A police officer is seen in Hodeidah, Yemen, on February 13, 2019. Military police recently arrested and released three journalists in Taiz. (Reuters/Abduljabbar Zeyad)
A police officer is seen in Hodeidah, Yemen, on February 13, 2019. Military police recently arrested and released three journalists in Taiz. (Reuters/Abduljabbar Zeyad)

Yemeni authorities arrest, release 3 journalists

New York, August 23, 2019 — Yemeni authorities should cease arresting journalists and making the dangerous work of Yemen’s press even more difficult, the Committee to Protect Journalists said today.

On August 19, Yemeni military authorities arrested journalists Munir Talal, Mahfouz al-Baaithi, and Yahya al-Baaithi at a hotel in the city of Taiz and accused them of being members of the media wing of the Tarek Afash brigades, a militia operating on Yemen’s western coast, according to Talal and Nabil Alosaidi, head of the Yemeni Journalists Syndicate’s training committee, an advocacy group and professional organization, who communicated with CPJ via messaging app.

The three journalists were detained at a local military intelligence headquarters until they were released on August 22, according to Talal and Alosaidi, who denied that the journalists worked with Tarek Afash. Authorities confiscated the journalists’ phones during their arrests and returned them upon their release, according to Talal.

“All sides to Yemen’s conflict seem to be in a horserace to see who can target the most journalists in areas under their control,” Justin Shilad, CPJ’s Middle East and North Africa senior researcher, said. “Yemeni authorities must cease harassing Yahya al-Baaithi, Mahfouz al-Baithi, and Munir Talal, as well as all other journalists throughout the country.”

Upon his release, military intelligence authorities told Talal, a freelance journalist and former editor-in-chief of the news website for the Yemeni Ministry of Culture and editor of the website Yemen Daily, that they would monitor his movements, and demanded he stay in the area and refrain from writing or publishing anything about his detention, Talal said.

Talal characterized the arrest as “like a kidnapping.” He said his jailers repeatedly accused him of working with Tarek Afash, but would not say if he was being formally charged with a crime.

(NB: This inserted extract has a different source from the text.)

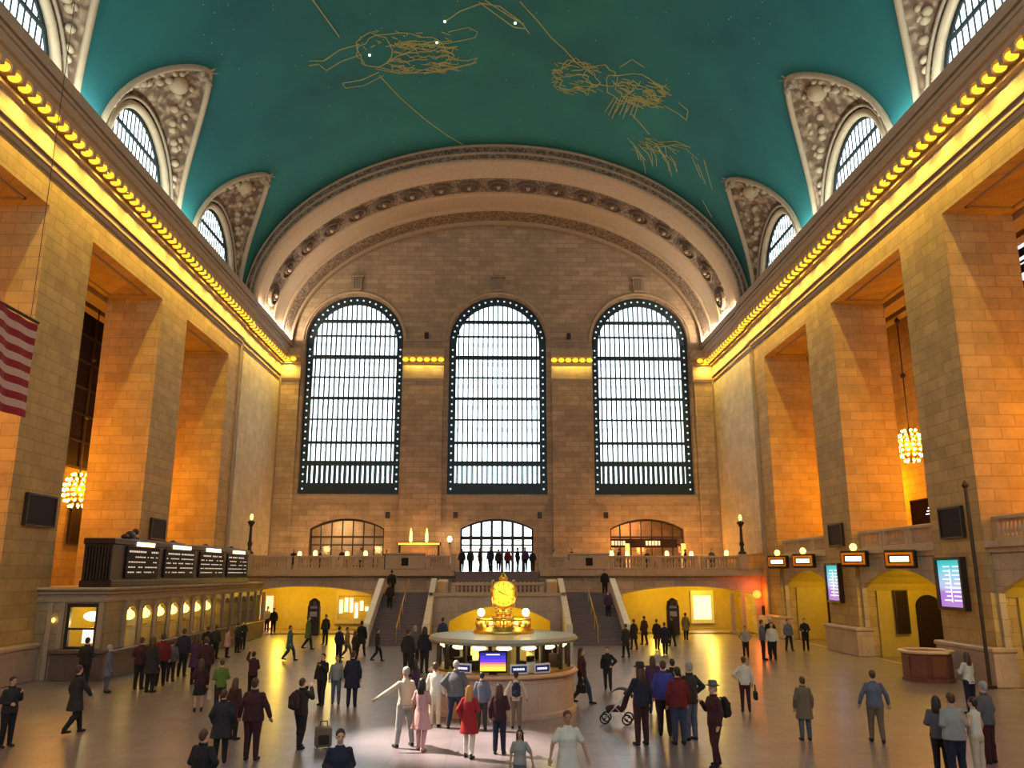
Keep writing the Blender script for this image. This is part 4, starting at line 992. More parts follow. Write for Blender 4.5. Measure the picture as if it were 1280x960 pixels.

Yahya al-Baaithi and Mahfouz, his brother, lived in Aden until recently, where they wrote and reported for publications including the government-run al-Thawra newspaper, the government-affiliated Aden Media Center, and the 14 October newspaper, which was formerly government-run, Alosaidi told CPJ.

A spokesperson for the Police Media Center in Taiz told CPJ that the journalists were detained after entering Taiz without permission from authorities, and because they entered during a time when there were clashes in the city. The spokesperson added that the journalists were released and that authorities apologized to them.

CPJ messaged the Yemeni Armed Forces Media Center for comment but did not receive any response.

CPJ has documented violations against journalists by the Houthis and by forces allied with the Yemeni government or the Saudi and Emirati-led coalition supporting it. Earlier this month, Houthi gunmen abducted former journalist Abdel Hafiz al-Samadi, and last month Yemeni security forces arrested journalist Yahya al-Sawari in Al-Mahra governorate and, according to local media, handed him over to Saudi forces stationed in the area.

Editor’s note: The spelling of Tareq Afash has been corrected in the second, third, and sixth paragraphs.